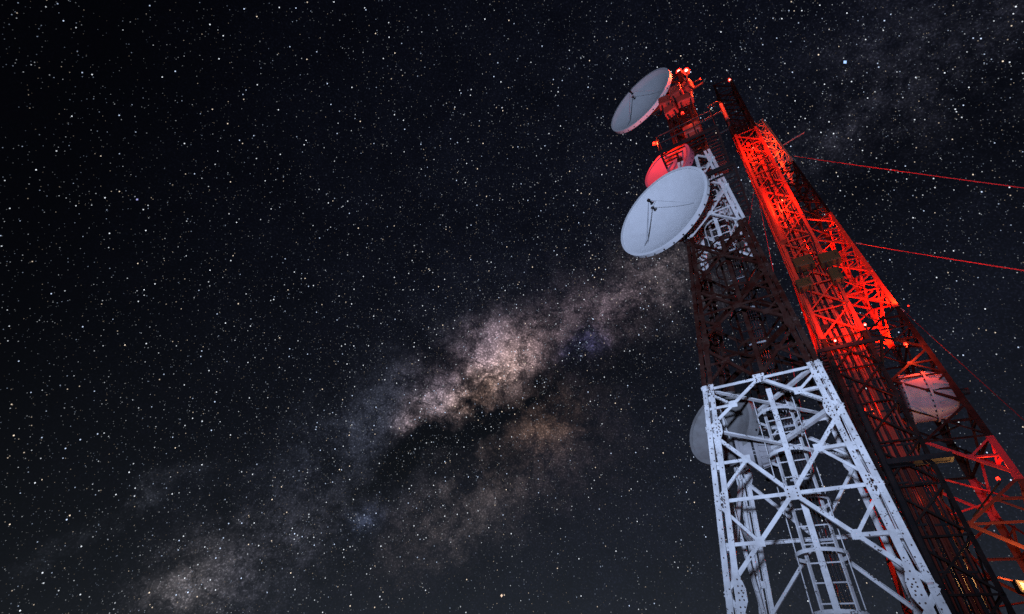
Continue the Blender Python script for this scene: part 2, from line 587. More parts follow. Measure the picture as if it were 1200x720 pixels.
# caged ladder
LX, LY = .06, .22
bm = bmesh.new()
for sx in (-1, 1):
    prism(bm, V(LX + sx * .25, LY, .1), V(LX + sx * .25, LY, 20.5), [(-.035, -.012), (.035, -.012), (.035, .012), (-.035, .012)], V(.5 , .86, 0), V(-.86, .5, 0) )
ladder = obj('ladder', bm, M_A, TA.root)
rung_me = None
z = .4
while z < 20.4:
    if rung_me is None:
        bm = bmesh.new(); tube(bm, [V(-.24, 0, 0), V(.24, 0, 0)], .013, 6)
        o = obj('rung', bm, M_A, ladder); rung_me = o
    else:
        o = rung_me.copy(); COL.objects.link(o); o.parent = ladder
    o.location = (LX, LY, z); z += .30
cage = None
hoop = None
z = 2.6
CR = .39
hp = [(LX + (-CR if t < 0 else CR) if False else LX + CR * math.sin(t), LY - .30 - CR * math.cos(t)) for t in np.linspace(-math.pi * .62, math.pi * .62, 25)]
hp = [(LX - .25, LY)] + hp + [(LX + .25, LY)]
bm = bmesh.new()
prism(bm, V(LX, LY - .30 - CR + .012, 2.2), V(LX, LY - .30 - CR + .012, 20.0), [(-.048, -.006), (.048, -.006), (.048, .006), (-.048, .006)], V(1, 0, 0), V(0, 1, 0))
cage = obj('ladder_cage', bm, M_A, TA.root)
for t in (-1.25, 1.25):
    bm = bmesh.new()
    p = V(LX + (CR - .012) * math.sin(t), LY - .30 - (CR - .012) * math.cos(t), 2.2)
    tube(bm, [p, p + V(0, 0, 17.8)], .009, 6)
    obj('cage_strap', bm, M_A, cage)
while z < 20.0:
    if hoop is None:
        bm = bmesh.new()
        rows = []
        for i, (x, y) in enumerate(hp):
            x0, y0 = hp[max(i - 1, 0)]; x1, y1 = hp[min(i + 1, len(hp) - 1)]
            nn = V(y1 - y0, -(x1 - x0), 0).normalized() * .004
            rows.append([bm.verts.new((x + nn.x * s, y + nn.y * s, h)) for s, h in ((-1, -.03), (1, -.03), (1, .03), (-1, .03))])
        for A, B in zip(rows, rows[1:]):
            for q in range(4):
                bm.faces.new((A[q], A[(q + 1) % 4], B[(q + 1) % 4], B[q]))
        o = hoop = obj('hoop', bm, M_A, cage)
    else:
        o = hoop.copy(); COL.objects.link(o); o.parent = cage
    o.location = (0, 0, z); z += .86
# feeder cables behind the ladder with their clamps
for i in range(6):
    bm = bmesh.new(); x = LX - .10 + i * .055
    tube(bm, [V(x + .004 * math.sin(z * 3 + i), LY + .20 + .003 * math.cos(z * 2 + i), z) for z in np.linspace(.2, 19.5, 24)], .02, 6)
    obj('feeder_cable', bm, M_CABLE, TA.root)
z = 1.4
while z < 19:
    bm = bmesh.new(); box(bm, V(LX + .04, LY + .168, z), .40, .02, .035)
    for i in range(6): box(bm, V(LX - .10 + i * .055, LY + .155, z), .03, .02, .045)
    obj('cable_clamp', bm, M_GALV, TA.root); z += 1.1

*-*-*

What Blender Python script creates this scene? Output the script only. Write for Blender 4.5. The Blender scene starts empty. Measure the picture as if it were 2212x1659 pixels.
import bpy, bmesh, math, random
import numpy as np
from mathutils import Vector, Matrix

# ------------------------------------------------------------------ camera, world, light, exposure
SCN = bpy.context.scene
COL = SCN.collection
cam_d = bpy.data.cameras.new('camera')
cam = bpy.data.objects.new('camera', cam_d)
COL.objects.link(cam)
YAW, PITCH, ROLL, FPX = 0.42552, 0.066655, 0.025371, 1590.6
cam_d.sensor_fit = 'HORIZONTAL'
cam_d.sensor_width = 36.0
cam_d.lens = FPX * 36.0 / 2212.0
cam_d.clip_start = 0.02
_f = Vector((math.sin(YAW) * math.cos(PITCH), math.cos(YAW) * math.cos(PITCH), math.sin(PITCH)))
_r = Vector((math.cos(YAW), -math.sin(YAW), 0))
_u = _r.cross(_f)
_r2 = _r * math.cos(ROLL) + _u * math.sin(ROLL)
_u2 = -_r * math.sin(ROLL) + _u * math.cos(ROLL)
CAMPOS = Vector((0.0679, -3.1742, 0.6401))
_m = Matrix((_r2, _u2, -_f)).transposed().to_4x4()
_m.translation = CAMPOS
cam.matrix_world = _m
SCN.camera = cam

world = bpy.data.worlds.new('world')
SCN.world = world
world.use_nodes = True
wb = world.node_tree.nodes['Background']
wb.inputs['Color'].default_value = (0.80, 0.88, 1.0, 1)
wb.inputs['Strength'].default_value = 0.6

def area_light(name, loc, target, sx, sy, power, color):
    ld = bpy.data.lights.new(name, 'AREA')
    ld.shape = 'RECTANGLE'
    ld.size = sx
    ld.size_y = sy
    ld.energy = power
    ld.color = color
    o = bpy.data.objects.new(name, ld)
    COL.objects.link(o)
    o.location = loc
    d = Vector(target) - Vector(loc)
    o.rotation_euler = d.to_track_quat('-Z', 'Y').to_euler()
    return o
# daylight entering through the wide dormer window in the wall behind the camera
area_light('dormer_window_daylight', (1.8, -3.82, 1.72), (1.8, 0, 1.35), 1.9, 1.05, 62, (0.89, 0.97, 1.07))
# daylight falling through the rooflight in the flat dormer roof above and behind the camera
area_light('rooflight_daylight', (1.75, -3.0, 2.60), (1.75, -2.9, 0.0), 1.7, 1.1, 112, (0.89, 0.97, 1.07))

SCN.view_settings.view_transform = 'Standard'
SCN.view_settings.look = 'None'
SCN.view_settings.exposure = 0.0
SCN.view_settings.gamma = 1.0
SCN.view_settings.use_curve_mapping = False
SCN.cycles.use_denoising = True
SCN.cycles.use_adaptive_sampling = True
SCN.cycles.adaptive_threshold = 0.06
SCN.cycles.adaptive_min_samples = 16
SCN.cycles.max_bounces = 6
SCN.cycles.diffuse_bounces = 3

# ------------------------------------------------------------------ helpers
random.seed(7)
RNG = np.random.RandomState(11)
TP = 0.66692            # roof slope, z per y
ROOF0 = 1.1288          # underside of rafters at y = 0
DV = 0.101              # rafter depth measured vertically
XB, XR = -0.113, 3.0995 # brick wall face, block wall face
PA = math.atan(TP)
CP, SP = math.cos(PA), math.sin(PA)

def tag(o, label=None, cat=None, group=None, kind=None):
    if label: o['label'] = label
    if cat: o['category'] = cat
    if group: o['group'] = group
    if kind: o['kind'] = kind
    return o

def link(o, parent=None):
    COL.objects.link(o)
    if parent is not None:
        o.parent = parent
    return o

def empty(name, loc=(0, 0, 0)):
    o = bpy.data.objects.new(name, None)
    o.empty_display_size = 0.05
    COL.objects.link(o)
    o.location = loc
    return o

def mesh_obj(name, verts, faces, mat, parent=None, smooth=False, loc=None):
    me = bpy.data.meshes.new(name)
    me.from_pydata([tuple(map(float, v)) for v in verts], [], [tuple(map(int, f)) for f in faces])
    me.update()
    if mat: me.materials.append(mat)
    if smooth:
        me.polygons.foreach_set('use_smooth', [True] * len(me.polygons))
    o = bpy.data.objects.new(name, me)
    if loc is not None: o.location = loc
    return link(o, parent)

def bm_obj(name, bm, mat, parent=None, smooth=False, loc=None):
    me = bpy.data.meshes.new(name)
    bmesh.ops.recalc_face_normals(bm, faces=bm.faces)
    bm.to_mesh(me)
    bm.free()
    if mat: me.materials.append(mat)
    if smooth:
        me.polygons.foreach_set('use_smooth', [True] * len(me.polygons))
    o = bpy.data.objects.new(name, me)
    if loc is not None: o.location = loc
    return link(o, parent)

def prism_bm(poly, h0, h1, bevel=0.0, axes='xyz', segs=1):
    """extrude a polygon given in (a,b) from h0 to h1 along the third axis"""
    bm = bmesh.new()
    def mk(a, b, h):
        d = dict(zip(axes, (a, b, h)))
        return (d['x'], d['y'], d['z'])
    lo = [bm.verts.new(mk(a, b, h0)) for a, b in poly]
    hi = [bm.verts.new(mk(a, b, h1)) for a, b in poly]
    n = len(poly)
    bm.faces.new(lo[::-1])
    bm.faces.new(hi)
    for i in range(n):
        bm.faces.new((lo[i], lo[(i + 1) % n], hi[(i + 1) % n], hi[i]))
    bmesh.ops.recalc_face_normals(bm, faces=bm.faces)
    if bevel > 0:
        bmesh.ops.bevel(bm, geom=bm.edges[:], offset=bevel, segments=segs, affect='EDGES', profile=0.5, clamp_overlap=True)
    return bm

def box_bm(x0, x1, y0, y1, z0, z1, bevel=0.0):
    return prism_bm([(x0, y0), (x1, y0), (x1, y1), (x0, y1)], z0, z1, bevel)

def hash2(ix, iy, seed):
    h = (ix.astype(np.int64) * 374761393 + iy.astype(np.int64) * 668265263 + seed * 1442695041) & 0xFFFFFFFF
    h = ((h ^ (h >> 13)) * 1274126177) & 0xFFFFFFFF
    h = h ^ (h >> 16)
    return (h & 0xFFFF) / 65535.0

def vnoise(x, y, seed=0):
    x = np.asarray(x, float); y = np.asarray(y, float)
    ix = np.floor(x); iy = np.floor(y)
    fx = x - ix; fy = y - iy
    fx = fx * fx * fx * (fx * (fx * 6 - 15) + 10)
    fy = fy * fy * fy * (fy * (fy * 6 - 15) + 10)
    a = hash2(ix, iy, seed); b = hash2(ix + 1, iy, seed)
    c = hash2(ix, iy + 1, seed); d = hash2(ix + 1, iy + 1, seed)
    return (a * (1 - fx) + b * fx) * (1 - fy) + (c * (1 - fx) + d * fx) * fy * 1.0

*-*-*

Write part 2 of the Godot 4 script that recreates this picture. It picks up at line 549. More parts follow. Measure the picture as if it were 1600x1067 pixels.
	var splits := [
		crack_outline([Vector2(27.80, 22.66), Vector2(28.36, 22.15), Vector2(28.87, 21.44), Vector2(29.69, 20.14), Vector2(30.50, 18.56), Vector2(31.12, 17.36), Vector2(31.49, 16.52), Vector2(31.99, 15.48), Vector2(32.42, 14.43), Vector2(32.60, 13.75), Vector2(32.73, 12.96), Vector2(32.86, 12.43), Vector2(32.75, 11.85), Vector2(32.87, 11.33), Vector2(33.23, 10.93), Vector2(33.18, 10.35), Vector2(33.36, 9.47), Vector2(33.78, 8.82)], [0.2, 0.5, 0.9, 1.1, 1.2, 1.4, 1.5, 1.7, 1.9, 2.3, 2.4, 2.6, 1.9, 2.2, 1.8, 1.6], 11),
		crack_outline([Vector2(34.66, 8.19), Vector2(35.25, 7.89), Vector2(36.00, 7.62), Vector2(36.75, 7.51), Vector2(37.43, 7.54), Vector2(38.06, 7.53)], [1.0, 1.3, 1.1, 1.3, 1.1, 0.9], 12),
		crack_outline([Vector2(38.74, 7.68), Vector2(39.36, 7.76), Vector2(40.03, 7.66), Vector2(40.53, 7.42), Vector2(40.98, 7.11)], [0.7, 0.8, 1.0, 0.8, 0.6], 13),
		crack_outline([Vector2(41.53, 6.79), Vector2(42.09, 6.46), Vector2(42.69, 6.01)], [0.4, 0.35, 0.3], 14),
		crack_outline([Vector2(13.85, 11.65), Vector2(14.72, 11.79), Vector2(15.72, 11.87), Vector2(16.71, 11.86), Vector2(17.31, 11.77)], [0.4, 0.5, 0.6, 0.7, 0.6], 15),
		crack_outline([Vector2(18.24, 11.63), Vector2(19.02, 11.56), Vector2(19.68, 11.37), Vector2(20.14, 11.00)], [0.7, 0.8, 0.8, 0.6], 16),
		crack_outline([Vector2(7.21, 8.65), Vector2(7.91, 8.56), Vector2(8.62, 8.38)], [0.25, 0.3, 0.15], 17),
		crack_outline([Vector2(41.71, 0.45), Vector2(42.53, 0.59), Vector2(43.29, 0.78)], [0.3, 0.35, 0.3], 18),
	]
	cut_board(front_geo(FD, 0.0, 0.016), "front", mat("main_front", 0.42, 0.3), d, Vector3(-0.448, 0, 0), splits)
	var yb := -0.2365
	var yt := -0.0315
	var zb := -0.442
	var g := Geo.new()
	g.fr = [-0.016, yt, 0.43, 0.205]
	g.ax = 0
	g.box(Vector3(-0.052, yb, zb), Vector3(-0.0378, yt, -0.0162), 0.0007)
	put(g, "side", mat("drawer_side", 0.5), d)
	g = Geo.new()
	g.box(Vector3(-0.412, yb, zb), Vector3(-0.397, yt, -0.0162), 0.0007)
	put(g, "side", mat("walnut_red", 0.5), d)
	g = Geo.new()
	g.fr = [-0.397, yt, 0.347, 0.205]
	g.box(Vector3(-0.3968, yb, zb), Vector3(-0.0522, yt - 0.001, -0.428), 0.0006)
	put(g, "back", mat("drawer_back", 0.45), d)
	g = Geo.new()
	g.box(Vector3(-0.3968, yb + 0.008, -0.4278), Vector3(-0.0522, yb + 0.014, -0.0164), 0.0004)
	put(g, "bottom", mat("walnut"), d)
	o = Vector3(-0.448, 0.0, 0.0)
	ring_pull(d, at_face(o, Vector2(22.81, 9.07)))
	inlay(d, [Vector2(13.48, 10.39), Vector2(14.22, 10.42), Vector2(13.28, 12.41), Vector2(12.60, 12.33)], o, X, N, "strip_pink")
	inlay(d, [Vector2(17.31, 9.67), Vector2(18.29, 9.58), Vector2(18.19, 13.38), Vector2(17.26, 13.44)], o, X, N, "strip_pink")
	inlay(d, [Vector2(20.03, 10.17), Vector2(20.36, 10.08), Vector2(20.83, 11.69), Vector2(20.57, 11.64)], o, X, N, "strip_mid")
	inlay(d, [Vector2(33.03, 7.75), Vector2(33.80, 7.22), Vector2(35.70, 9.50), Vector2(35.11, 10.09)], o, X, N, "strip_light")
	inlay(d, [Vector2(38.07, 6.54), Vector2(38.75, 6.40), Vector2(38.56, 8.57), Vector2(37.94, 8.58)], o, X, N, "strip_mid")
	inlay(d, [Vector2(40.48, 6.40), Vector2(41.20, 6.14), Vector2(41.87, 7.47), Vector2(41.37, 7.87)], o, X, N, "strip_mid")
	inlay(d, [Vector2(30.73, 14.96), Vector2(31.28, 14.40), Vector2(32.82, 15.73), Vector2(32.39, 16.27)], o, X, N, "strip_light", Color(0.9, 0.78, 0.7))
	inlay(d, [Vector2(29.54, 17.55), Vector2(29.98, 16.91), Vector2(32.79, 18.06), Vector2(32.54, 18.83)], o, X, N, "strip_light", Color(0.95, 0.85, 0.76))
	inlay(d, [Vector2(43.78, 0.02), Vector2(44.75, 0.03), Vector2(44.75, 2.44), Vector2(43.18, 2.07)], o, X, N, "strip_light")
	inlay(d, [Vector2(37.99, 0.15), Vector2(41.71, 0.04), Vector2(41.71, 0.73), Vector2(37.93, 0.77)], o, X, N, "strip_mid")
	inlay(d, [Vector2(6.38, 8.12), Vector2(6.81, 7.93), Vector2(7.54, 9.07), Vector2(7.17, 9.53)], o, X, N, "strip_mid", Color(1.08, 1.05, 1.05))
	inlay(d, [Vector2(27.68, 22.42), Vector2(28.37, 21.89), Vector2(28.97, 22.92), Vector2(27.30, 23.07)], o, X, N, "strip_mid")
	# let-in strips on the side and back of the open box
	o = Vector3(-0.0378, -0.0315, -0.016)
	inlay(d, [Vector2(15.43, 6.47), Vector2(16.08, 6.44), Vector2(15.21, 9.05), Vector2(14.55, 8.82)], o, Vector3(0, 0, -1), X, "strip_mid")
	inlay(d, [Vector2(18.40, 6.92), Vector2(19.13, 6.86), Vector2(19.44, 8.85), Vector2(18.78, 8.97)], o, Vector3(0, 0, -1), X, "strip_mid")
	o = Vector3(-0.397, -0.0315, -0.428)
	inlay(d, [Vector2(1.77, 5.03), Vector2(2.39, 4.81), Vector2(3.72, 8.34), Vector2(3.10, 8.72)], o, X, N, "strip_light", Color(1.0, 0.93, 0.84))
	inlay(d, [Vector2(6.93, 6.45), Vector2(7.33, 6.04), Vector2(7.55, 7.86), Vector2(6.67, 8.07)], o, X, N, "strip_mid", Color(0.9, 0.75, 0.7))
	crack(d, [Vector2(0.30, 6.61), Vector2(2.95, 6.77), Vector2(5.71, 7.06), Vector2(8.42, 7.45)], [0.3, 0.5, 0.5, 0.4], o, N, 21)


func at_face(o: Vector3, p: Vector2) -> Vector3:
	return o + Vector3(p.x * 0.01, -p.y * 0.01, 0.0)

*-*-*

— Objective —
Only the lines from the one containing "What Blender Python" through the one containing "from mathutils import Vector, Matrix" are to be extracted, exactly as they appear, with both ends included.

— Completed exercise —
What Blender Python script creates this scene? Output the script only. Write for Blender 4.5. The Blender scene starts empty. Measure the picture as if it were 2212x1659 pixels.
import bpy, bmesh, math, random
import numpy as np
from mathutils import Vector, Matrix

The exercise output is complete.